Heintz performed a new song, which took stabs at nine well-known members of Americans for a Maine Woods National Park, including Cronkite, Redford, Mary Chapin Carpenter, Harry Belafonte, Harrison Ford, former University of Maine basketball star Cindy Blodgett, former Sierra Club head David Brower, RESTORE founder Jym St. Pierre and millionaire businesswoman Roxanne Quimby.

A little later, Conlogue read off a long list of celebrities who he said had been invited to the event, but no big black limousines or private jets had arrived.

“I would like to think that these people who would take my livelihood away would at least come meet me face-to-face,” Conlogue said.

Just then, the faces of several celebrities appeared in the inn’s windows, and volunteers holding photos in front of their faces took the microphone to speak about the park.

“I have nothing to say about the North Woods because I’ve never been here,” said Sen. Paul Davis, R-Sangerville, the voice behind a picture of Robert Redford.

At times, the satire got personal as when Conlogue said RESTORE leader Jym St. Pierre was afraid to attend, and that he was represented by a coyote pelt in the corner.

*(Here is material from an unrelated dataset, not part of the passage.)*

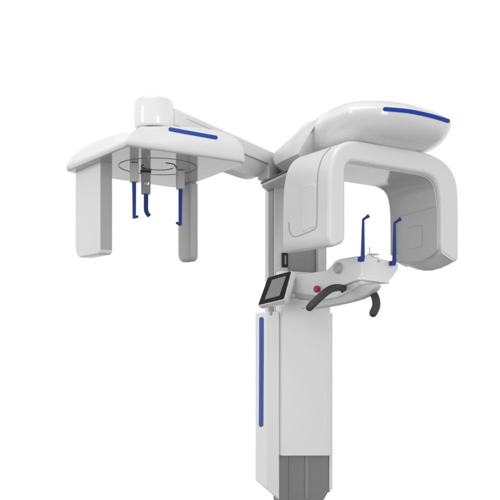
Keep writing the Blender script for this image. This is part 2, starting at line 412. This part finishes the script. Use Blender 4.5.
# lower cover
cv = [(341, 287), (352, 284), (375, 284.5), (373, 289), (367, 294.5), (358, 299), (346, 302.5), (332, 305.5), (314, 308.5), (300, 309), (297, 300), (318, 298.5), (332, 294)]
bm = prism([sl_(u, v, -0.012) for u, v in cv], -n_l*0.036)
obj('lower_cover', bm, SATIN, arm, bevel=0.008, seg=4, angle=20)
bk_ = [sl_(*p, 0.012) for p in ((293.5, 292.5), (313, 295.5), (313, 299.5), (294, 297))]
obj('mounting_bar', prism(bk_, -n_l*0.05), LGREY, arm, bevel=0.001)
bk_ = [sl_(*p, 0.008) for p in ((297, 299), (309, 300), (306, 308.5), (299, 307.5))]
obj('mounting_block', prism(bk_, -n_l*0.045), SATIN, arm, bevel=0.002)
# knob, button
kc = sl_(338.7, 268.2)
kn = obj('adjusting_knob', lathe(kc - n_l*0.002, [(0.0205, 0), (0.0205, 0.005), (0.017, 0.006), (0.016, 0.012), (0.0145, 0.014)], n_l, 32), LGREY, arm)
bc = sl_(319.2, 289.2)
obj('button_collar', lathe(bc - n_l*0.002, [(0.0135, 0), (0.0135, 0.004)], n_l, 32), SATIN, arm)
obj('stop_button', lathe(bc + n_l*0.001, [(0.0095, 0), (0.0095, 0.006), (0.0125, 0.008), (0.0125, 0.015), (0.0095, 0.018), (0.004, 0.0185)], n_l, 32), RED, arm)
# handles
ys = 2.62
hp = [P(346, 288.5, 2.70), P(339, 287.5, 2.66), P(332, 288.6, 2.62), P(325.5, 292.5, 2.59), P(317, 300, 2.57), P(309.5, 307.5, 2.56)]
obj('handle', tube(hp, [0.0105, 0.0120, 0.0130, 0.0132, 0.0130, 0.0125], 20), RUBBER, root)
hp = [P(369, 287.5, 2.66), P(372.5, 292, 2.64), P(375.6, 298.5, 2.62), P(376.2, 306, 2.61), P(373.2, 313.2, 2.60)]
obj('handle', tube(hp, [0.0108, 0.0126, 0.0136, 0.0138, 0.0134], 20), RUBBER, root)
obj('handle_socket', tube([P(343, 290.3, 2.70), P(348.5, 290.8, 2.73)], 0.0095, 16), GAP, arm)
obj('handle_socket', tube([P(370, 285.5, 2.68), P(375, 284.5, 2.70)], 0.007, 16), GAP, arm)
# blue head supports
def support(u0, v0, u1, v1, u2, v2, Y):
    bm = box(P(u0, v0, Y), d1*0.0085, d2*0.008, Z*0.008)
    o = obj('temple_support', bm, BLUE2, root, bevel=0.002)
    a, b = P(u0+1.7, v0, Y), P(u1, v1, Y)
    w0, w1 = 0.0058, 0.0034
    bm = loft([[a - c1*w0 - c2*w0, a + c1*w0 - c2*w0, a + c1*w0 + c2*w0, a - c1*w0 + c2*w0],
               [b - c1*w1 - c2*w1, b + c1*w1 - c2*w1, b + c1*w1 + c2*w1, b - c1*w1 + c2*w1]])
    obj('stem', bm, BLUE2, o, bevel=0.0012)
    c = P(u2, v2, Y - 0.01); dd = (c - b).normalized(); s = dd.cross(Z).normalized(); n = s.cross(dd).normalized()
    def rg(p, h): return [p - s*0.004 - n*h, p + s*0.004 - n*h, p + s*0.004 + n*h, p - s*0.004 + n*h]
    bm = loft([rg(b - dd*0.002, 0.0028), rg(b + (c-b)*.5, 0.0038), rg(c, 0.0062)])
    obj('pad', bm, BLUE2, o, bevel=0.0012)
support(361, 259.3, 363.2, 219.5, 369, 215.6, 2.60)
support(392.6, 263.3, 394.6, 223, 401, 218.6, 2.66)
pn = P(373, 255, 2.70)
bp = obj('bite_holder', box(pn + Z*0.0015, d1*0.016, d2*0.014, Z*0.002), ALU, chin, bevel=0.001)
obj('bite_pin', tube([P(369.8, 255, 2.70), P(369.6, 247.5, 2.70)], 0.0018, 12), ALU, chin)
obj('clamp_screw', lathe(P(372.5, 255.8, 2.68), [(0.006, -0.006), (0.006, 0.004), (0.004, 0.005)], n=20), ALU, chin)
obj('screw_head', lathe(sf_(378.5, 261), [(0.0045, -0.001), (0.0045, 0.002), (0.003, 0.003)], n_f, 20), ALU, chin)

# --- touch screen
BL, BR, TL = P(258.5, 305.2, 2.93), P(284, 299.0, 2.84), P(268.3, 277.6, 2.98)
TR = PP(291.3, 271.4, BL, (BR - BL).cross(TL - BL).normalized())
ns = (BR - BL).cross(TL - BL).normalized()
if ns.y > 0: ns = -ns
cs = (BL + BR + TL + TR) / 4
def sq(p, k, off): return cs + (p - cs)*k + ns*off
qs = fillet([sq(p, 1.06, 0) for p in (BL, BR, TR, TL)], 0.008)
qb = fillet([sq(p, 0.92, -0.034) for p in (BL, BR, TR, TL)], 0.008)
qm = fillet([sq(p, 1.06, -0.020) for p in (BL, BR, TR, TL)], 0.008)
scr = obj('control_screen', loft([qb, qm, qs]), WHITE2, root, bevel=0.002)
gl = obj('screen_glass', prism(fillet([sq(p, 1.0, 0.0008) for p in (BL, BR, TR, TL)], 0.006), ns*0.001), BLACK, scr)
DQ = [PP(u, v, cs + ns*0.0022, ns) for u, v in ((264.8, 299.6), (279.5, 295.8), (286.2, 275.9), (272.2, 279.9))]
obj('display', prism(DQ, ns*0.0006), LCD, scr)
obj('screen_post', tube([P(271, 314, 2.98), P(271, 305, 2.97)], 0.006, 16), LGREY, root)
obj('screen_bracket', box(P(292, 296, 2.93), c1*0.02, c2*0.03, Z*0.008), LGREY, root, bevel=0.002)

# --- side arm for skull pictures
zu = 1.763
Q = [PZ(127, 145, zu), PZ(249.5, 162.5, zu), PZ(180, 188.5, zu), PZ(63.5, 171.5, zu)]       # near corner, right, back, left tip
cq = Vector((-0.299, 2.42, zu))
base = fillet(Q, [0.006, 0.045, 0.05, 0.03], 8)
n = len(base)
def pexp(p, vals):                                            # how full the dome is towards each corner
    v = (p - cq).normalized(); s = 0; ws = 0
    for q_, e in zip(Q, vals):
        wgt = max(0.0, v.dot((q_ - cq).normalized()))**2 + 1e-4; s += wgt*e; ws += wgt
    return s / ws
H = 0.103; lip = 0.013
dn = []                                                # resample more points along the edges
for i in range(n):
    a, b = base[i], base[(i+1) % n]; k = max(1, int((b-a).length/0.02))
    for j in range(k): dn.append(a + (b-a)*j/k)
base = dn
ex = [pexp(p, (1.9, 3.8, 2.2, 2.7)) for p in base]; ey = [pexp(p, (1.0, 2.5, 1.6, 1.45)) for p in base]
for _ in range(6): ex = [(ex[i-1] + ex[i] + ex[(i+1) % len(ex)])/3 for i in range(len(ex))]; ey = [(ey[i-1] + ey[i] + ey[(i+1) % len(ey)])/3 for i in range(len(ey))]
rings = [[cq + (p - cq)*0.985 for p in base], [p + Z*0.004 for p in base], [p + Z*lip for p in base]]
for t in (0.995, .98, .955, .92, .87, .8, .72, .63, .54, .45, .36, .28):
    rings.append([Vector((cq.x + (p.x-cq.x)*t, cq.y + (p.y-cq.y)*t, zu + lip + H*(1 - t**e)**(1/g))) for p, e, g in zip(base, ex, ey)])
plate = obj('side_arm_cover', loft(rings), WHITE, root, angle=50)
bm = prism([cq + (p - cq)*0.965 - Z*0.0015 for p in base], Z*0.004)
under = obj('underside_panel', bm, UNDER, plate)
inlay(plate, [(168.5, 129.2), (185, 132.3), (202, 135.3), (217.5, 138.1)], 1.7, 'light_strip', BLUE, n=40)
# pivot hub
hc = Vector((-0.299, 2.42, 0))
HR = 0.0605
obj('pivot_collar', lathe(hc, [(0.048, 1.868), (0.048, 1.915)]), DGREY, root)
obj('pivot_hub', lathe(hc, [(0.047, 1.8885), (0.055, 1.8895), (HR-0.0015, 1.893), (HR, 1.898), (HR+.001, 1.940), (HR, 1.970), (HR-0.002, 1.974), (HR-0.006, 1.977), (0.03, 1.979), (0.004, 1.980)], n=64), WHITE2, root, angle=50)
bm = loft([[BM(-0.645, s, z) for s, z in ((0.02, 1.962), (0.02, 1.915), (0.09, 1.915), (0.09, 1.962))],
           [BM(-0.57, s, z) for s, z in ((0.0, 1.963), (0.0, 1.918), (0.10, 1.918), (0.10, 1.963))]])
obj('hub_neck', bm, WHITE2, root, bevel=0.004)
# the two hanging legs
e2 = (Q[3] - Q[0]).normalized()
ca, cb = PZ(99.5, 161.5, zu), PZ(75, 171.5, zu)
ed = (cb - ca); ew = d1 * 0.042
zb = 1.490
def leg(ca, ed, ew, m, lab, r=0.03, r0=0.014, bv=0.006, cut=0.0):
    h = zu - zb - 0.002 - cut
    L = ed.length; u = ed.normalized()
    pr_ = [Vector((0, 0)), Vector((0, -h)), Vector((L, -h)), Vector((L, 0))]
    pp = fillet([Vector((p.x, p.y, 0)) for p in pr_], [0, r0, r, 0], 8)
    pts = [ca + u*p.x + Z*(p.y + (0.003 if p.y > -0.001 else -0.002)) for p in pp]
    return obj('hanging_leg', prism(pts, ew), m, root, bevel=bv, seg=5, label=lab)
leg_l = leg(ca, ed, ew, WHITE, 'wide white leg hanging at the outer end of the side arm', 0.045)
fp = [ca + ed*0.04 + ew*1.0, ca + ed*0.9 + ew*1.0]
bm = box(ca + ew*0.5 + ew.normalized()*0.0 - ed.normalized()*0.0006 - Z*0.129, ew*0.43, ed.normalized()*0.001, Z*0.131)  # grey sheet stands in for the shade on the leg's white front
obj('front_shade', bm, UNDER, leg_l, bevel=0.0005)
cr = PZ(189.5, 181.5, zu)
leg_r = leg(cr, d2*0.09, d1*0.036, LGREY, 'narrow grey leg hanging at the inner end of the side arm', 0.035, 0.022, 0.012, 0.008)
# positioning ring
rc = PZ(158, 166.3, zu); bm = bmesh.new()
def ringmesh(c, R, w, a0, a1, bm, n=64):
    z = c.z
    full = abs(a1-a0) >= 2*math.pi - 1e-6
    P_ = []
    for i in range(n + (0 if full else 1)):
        a = a0 + (a1-a0)*i/n; d = Vector((math.cos(a), math.sin(a), 0))
        P_.append([bm.verts.new(c + d*(R-w)), bm.verts.new(c + d*(R+w)), bm.verts.new(c + d*(R+w) - Z*0.001), bm.verts.new(c + d*(R-w) - Z*0.001)])
    m_ = len(P_)
    for i in range(m_ if full else m_-1):
        for j in range(4): bm.faces.new((P_[i][j], P_[(i+1) % m_][j], P_[(i+1) % m_][(j+1) % 4], P_[i][(j+1) % 4]))
rcz = rc - Z*0.0018
ringmesh(rcz, 0.118, 0.0007, 0, 2*math.pi, bm)
obj('turning_ring', bm, DGREY, under)
bm = bmesh.new(); ringmesh(rcz, 0.047, 0.0007, math.radians(20), math.radians(170), bm, 32); ringmesh(rcz, 0.062, 0.0014, math.radians(-62), math.radians(-30), bm, 16)
ringmesh(rcz, 0.055, 0.0014, math.radians(-20), math.radians(15), bm, 16); ringmesh(rcz, 0.05, 0.0016, math.radians(150), math.radians(215), bm, 16)
obj('guide_slot', bm, GAP, under)
# rods
def rod(u, v, gu, vb, tip, name, hw=0.0125):
    top = PZ(u, v, zu) - Z*0.002; Y = top.y
    zb_ = CZ + (HY - vb)/FP*Y
    ax = c1*hw; ay = c2*hw*0.8
    h = (top.z - zb_)
    o = obj(name, box(Vector((top.x, top.y, (top.z+zb_)/2)), ax, ay, Z*h/2), LGREY if name == 'ear_rod' else GREY, root, bevel=0.003)
    m = spline([P(a, b, Y) for a, b in tip], 5, False); w_ = 0.0062
    rings = []
    for i, p in enumerate(m):
        t = (m[min(i+1, len(m)-1)] - m[max(i-1, 0)]).normalized(); s = Vector((-t.z, 0, t.x)); s = s if s.x > 0 else -s
        k = 1.0 - 0.25*i/len(m) if name == 'ear_rod' else 1.08 - 0.5*max(0, i/len(m)-.6)
        rings.append([p - s*w_*k - c2*0.004, p + s*w_*k - c2*0.004, p + s*w_*k + c2*0.004, p - s*w_*k + c2*0.004])
    obj('blue_tip', loft(rings), BLUE2, o, bevel=0.001)
    return o, Y
r1, Y1 = rod(134.3, 162.5, 0, 182.3, [(134, 180), (134.2, 195), (134.2, 218.5)], 'ear_rod')
obj('ear_plug', tube([P(134.5, 217.3, Y1), P(137.2, 216.6, Y1)], 0.0040, 14), BLUE2, r1)
r2, Y2 = rod(145.8, 170.6, 0, 194.3, [(146, 192), (146, 203), (146, 209), (147, 213), (149.5, 216.3)], 'nose_rest', 0.0138)
obj('reflection_block', box(P(145.8, 169.5, Y2) - Z*0.002, c1*0.0155, c2*0.013, Z*0.010), GAP, r2, bevel=0.002)  # dark block in place of a reflection in the glossy underside
obj('adjusting_screw', lathe(P(146.5, 183, Y2-0.012), [(0.009, 0), (0.009, 0.002), (0.007, 0.003)], (0, -1, 0), 24), ALU, r2)
r3, Y3 = rod(180.3, 170, 0, 189.3, [(180.5, 187), (180.3, 200), (180.2, 225.5)], 'ear_rod')
obj('ear_plug', tube([P(179.5, 224.5, Y3), P(177, 223, Y3)], 0.0040, 14), BLUE2, r3)

for o in bpy.data.objects:
    if '_w' in o: del o['_w']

“Poor Jymmy got into a terrible fracas with a black bear and they skun him,” Conlogue said.

The largely conservative crowd, with a big contingency of property rights advocates and National Rifle Association members, cheered every joke depicting RESTORE as a group of stuck-up Bostonian buffoons, however.

“This is a Moxie and pretzel affair, as opposed to a wine and cheese party,” Conlogue joked.

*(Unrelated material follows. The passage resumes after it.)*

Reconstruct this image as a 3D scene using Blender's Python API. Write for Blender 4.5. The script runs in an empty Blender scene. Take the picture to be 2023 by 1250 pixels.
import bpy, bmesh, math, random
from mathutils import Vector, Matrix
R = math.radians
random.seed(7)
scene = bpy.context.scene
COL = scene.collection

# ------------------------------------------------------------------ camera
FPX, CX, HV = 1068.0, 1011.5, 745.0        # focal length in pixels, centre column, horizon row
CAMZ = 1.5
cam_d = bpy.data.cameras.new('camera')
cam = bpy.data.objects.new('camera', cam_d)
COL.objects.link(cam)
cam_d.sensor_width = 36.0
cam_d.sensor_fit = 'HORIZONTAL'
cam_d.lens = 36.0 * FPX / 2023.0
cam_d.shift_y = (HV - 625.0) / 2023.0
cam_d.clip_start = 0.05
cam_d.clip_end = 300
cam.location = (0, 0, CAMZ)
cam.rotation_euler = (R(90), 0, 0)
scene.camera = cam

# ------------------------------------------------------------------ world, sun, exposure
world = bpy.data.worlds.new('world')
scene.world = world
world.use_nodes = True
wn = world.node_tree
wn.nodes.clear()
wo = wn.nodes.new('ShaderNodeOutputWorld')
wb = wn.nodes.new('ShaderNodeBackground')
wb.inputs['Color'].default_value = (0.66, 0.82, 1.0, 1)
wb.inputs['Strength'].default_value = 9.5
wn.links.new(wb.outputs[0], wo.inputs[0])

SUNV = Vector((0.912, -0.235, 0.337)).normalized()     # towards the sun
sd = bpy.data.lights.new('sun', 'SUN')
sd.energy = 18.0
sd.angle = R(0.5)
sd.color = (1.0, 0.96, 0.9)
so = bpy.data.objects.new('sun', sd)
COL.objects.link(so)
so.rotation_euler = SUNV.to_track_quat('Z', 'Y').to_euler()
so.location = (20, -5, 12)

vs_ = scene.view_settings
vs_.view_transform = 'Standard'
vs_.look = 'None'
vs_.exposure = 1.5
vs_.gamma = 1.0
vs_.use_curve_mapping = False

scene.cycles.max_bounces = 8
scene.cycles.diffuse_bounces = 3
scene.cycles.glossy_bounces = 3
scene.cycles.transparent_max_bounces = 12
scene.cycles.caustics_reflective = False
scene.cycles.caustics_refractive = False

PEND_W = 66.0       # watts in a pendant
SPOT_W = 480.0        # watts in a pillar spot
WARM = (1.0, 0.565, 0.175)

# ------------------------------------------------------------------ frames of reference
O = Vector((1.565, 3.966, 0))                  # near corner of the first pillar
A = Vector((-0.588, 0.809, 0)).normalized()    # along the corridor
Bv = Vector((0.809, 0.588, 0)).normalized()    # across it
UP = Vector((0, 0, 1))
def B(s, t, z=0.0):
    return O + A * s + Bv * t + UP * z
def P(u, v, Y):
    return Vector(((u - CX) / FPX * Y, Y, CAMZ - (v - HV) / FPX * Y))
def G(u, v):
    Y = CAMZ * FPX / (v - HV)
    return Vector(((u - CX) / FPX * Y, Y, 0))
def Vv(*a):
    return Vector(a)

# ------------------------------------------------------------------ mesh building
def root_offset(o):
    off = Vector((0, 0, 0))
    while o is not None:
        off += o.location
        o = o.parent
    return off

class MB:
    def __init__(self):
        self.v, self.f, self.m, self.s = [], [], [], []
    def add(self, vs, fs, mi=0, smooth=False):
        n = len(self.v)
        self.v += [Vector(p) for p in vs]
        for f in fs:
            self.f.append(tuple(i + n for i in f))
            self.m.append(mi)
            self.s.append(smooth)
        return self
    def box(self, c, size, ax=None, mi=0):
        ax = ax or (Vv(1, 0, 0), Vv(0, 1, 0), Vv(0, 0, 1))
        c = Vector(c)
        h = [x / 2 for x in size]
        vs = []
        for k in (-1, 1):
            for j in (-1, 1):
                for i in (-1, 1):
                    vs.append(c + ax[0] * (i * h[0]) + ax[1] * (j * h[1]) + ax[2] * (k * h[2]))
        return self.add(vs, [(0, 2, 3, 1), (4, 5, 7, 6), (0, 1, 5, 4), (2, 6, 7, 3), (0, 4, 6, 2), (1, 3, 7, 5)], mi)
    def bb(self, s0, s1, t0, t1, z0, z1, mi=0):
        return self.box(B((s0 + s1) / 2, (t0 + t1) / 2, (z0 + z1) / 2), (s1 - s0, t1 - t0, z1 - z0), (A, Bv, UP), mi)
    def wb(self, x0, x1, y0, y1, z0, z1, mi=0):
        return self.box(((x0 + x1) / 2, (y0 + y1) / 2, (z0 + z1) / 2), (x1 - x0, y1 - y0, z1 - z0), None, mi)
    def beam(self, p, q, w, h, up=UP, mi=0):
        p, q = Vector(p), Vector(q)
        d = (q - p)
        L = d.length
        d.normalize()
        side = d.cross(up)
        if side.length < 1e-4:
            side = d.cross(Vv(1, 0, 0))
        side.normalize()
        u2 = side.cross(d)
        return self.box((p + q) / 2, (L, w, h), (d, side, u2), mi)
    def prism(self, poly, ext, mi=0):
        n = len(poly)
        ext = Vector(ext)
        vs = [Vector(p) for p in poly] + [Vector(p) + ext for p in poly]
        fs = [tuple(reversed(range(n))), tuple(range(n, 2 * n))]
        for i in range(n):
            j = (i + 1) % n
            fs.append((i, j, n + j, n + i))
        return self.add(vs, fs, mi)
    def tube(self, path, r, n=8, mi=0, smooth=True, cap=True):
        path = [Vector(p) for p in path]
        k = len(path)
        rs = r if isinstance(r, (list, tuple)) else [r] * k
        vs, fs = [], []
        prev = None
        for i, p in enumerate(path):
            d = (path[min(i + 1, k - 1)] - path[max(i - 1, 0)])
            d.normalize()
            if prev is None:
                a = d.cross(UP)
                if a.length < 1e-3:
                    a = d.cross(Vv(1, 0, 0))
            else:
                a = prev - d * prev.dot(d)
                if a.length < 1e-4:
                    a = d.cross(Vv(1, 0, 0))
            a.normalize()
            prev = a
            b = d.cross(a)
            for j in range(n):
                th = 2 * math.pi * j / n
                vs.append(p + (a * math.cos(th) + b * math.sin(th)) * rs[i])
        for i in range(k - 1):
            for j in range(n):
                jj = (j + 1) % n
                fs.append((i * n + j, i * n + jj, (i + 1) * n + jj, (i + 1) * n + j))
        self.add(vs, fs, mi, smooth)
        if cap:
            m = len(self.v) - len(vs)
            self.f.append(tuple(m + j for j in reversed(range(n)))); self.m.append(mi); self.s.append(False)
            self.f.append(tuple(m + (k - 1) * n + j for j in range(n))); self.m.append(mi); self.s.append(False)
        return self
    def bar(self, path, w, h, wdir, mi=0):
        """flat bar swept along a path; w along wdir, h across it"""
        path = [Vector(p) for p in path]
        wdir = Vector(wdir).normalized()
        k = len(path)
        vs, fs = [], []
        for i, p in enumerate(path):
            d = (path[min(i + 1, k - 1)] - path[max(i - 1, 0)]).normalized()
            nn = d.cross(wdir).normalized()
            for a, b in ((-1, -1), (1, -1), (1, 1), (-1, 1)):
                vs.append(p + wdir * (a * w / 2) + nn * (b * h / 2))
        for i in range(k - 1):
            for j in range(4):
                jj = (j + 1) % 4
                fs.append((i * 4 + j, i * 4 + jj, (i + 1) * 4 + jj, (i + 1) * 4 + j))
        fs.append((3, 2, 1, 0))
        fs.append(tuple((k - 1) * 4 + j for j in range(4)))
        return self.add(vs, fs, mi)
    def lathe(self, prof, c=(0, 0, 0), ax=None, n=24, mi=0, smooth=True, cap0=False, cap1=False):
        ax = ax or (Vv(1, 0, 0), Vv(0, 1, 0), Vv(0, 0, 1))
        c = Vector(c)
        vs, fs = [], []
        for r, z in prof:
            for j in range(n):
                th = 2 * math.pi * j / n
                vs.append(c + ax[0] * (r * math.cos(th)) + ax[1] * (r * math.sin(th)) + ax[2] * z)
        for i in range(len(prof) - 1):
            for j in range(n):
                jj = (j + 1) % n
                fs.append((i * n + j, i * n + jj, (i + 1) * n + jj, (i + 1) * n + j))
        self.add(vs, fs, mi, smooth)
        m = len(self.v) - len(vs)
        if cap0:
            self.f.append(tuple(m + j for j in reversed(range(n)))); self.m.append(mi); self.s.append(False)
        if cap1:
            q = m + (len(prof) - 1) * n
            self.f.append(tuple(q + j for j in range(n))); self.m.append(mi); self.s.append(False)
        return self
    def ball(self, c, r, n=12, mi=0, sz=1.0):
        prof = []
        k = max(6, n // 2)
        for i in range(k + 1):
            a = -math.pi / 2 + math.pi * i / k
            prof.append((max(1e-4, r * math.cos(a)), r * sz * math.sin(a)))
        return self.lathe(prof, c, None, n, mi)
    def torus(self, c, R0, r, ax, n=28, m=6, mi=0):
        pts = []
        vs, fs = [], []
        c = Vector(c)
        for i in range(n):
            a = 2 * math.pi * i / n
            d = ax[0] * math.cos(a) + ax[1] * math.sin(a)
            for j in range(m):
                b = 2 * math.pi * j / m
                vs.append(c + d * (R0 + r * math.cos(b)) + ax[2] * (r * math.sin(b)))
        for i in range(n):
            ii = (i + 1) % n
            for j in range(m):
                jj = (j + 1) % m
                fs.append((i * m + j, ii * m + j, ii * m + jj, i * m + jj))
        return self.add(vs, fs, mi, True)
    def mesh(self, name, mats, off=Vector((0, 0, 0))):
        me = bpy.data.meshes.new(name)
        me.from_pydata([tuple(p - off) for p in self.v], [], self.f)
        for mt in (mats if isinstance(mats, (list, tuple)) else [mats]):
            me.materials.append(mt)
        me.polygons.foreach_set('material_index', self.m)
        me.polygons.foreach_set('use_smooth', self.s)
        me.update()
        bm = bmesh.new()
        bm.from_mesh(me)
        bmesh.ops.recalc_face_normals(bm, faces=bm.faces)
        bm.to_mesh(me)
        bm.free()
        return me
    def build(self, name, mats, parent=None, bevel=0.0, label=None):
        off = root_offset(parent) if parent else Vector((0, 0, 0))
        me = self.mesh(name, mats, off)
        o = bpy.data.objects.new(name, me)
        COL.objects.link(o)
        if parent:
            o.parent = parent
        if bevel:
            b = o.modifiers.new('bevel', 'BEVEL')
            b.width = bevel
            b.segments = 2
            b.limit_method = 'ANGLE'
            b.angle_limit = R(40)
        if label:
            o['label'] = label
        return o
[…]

The gathering had a more serious bent, however, said Mary Adams, the well-known conservative activist who helped plan the event.

Adams, who was a major force behind the overthrow of the state’s uniform property tax in the late 1970s, worked with volunteers to gather names and contact information from hundreds of attendees – “a little no-park army” that can be called into action in times of need, she said.

People wearing “Don’t Fence Me In” T-shirts gave reasons for their passionate opposition to a national park.

Paper mill and forest workers fear that a park in the heart of the Maine woods would destroy their livelihood. Southern Maine residents who have lost access to nearby woods and waters want to save their right to hunt and snowmobile. Millinocket residents fear for the future of their battered community.

Jim Busque of the Millinocket Fin and Feather Club has a sporting camp, and said he just wants to pass his way of life on to his young children.

Big Moose Inn owner Laurie Cormier of Kingman agreed.

“This is Maine people fighting for what Maine people want,” she said.